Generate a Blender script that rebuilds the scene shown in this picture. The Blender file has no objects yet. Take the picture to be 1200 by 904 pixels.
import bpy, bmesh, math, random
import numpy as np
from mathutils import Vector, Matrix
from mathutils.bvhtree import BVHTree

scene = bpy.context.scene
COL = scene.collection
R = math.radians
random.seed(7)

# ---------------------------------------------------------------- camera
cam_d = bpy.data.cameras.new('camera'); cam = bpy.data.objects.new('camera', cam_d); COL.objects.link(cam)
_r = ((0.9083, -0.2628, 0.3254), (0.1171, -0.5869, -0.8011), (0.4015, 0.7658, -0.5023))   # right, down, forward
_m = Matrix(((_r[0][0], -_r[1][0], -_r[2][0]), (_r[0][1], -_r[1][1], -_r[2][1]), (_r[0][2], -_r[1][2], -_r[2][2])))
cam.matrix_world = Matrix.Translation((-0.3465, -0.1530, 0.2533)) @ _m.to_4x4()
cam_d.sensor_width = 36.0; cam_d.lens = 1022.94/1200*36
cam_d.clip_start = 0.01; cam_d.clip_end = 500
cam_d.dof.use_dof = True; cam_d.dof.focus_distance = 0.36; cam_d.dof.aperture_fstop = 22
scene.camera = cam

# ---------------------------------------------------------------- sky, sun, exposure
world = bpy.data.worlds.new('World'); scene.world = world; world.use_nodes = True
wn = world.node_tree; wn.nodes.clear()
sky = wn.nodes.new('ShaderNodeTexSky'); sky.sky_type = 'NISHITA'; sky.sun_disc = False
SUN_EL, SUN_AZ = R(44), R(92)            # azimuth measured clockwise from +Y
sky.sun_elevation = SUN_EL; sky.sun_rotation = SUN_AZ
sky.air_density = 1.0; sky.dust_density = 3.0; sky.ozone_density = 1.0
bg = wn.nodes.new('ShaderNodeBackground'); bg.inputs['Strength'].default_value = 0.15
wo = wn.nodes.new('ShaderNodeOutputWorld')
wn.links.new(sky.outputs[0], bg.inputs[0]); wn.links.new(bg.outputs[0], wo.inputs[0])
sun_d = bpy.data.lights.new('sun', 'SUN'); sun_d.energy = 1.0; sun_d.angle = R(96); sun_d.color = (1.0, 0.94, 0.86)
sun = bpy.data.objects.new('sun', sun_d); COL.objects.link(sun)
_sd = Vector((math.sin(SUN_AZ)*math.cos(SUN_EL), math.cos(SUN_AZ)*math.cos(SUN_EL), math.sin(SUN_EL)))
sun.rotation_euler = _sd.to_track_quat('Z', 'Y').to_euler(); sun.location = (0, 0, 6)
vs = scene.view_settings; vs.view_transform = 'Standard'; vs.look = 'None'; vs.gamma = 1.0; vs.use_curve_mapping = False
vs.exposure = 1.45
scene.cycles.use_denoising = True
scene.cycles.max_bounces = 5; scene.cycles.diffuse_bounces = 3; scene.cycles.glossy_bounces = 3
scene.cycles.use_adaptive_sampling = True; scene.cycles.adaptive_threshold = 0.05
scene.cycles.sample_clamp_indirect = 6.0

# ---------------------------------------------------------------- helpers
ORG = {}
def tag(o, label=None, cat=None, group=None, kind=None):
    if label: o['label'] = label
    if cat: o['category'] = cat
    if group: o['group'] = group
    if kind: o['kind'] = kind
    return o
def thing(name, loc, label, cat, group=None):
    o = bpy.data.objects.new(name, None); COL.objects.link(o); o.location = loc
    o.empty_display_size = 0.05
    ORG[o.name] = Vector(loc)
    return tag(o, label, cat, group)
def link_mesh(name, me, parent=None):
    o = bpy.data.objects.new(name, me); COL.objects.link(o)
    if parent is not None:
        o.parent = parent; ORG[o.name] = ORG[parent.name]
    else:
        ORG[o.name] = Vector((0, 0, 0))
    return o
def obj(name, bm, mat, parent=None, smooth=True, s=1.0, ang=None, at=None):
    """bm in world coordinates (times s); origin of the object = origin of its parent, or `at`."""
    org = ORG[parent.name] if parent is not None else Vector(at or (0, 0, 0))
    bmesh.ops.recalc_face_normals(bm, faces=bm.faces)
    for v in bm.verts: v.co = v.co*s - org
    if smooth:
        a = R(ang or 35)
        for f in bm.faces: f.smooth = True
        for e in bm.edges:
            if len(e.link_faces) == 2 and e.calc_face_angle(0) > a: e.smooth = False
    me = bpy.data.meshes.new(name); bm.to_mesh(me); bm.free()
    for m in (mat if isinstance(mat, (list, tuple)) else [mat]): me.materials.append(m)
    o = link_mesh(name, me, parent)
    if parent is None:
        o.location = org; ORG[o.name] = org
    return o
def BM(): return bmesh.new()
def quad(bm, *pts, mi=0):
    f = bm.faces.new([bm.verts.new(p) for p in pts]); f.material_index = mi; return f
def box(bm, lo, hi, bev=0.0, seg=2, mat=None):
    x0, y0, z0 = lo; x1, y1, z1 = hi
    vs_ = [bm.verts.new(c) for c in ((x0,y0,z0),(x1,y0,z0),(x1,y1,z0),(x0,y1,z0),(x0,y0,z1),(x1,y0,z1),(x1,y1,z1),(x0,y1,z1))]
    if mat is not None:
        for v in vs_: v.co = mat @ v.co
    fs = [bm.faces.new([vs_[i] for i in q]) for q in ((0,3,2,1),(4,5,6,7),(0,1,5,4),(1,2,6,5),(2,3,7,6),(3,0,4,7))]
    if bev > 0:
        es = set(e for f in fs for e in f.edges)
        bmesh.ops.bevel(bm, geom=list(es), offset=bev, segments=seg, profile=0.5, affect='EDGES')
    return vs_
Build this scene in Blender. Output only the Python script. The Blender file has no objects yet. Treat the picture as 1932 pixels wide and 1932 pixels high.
........
* _STATED PROBLEM_:
Beginning at the top of the data, please return every line until and including the line containing "scene.camera = cam", copied exactly, and nothing past it.

* _REPLY TO THE TASK_:
Generate a Blender script that rebuilds the scene shown in this picture. The Blender file has no objects yet. Take the picture to be 1200 by 904 pixels.
import bpy, bmesh, math, random
import numpy as np
from mathutils import Vector, Matrix
from mathutils.bvhtree import BVHTree

scene = bpy.context.scene
COL = scene.collection
R = math.radians
random.seed(7)

# ---------------------------------------------------------------- camera
cam_d = bpy.data.cameras.new('camera'); cam = bpy.data.objects.new('camera', cam_d); COL.objects.link(cam)
_r = ((0.9083, -0.2628, 0.3254), (0.1171, -0.5869, -0.8011), (0.4015, 0.7658, -0.5023))   # right, down, forward
_m = Matrix(((_r[0][0], -_r[1][0], -_r[2][0]), (_r[0][1], -_r[1][1], -_r[2][1]), (_r[0][2], -_r[1][2], -_r[2][2])))
cam.matrix_world = Matrix.Translation((-0.3465, -0.1530, 0.2533)) @ _m.to_4x4()
cam_d.sensor_width = 36.0; cam_d.lens = 1022.94/1200*36
cam_d.clip_start = 0.01; cam_d.clip_end = 500
cam_d.dof.use_dof = True; cam_d.dof.focus_distance = 0.36; cam_d.dof.aperture_fstop = 22
scene.camera = cam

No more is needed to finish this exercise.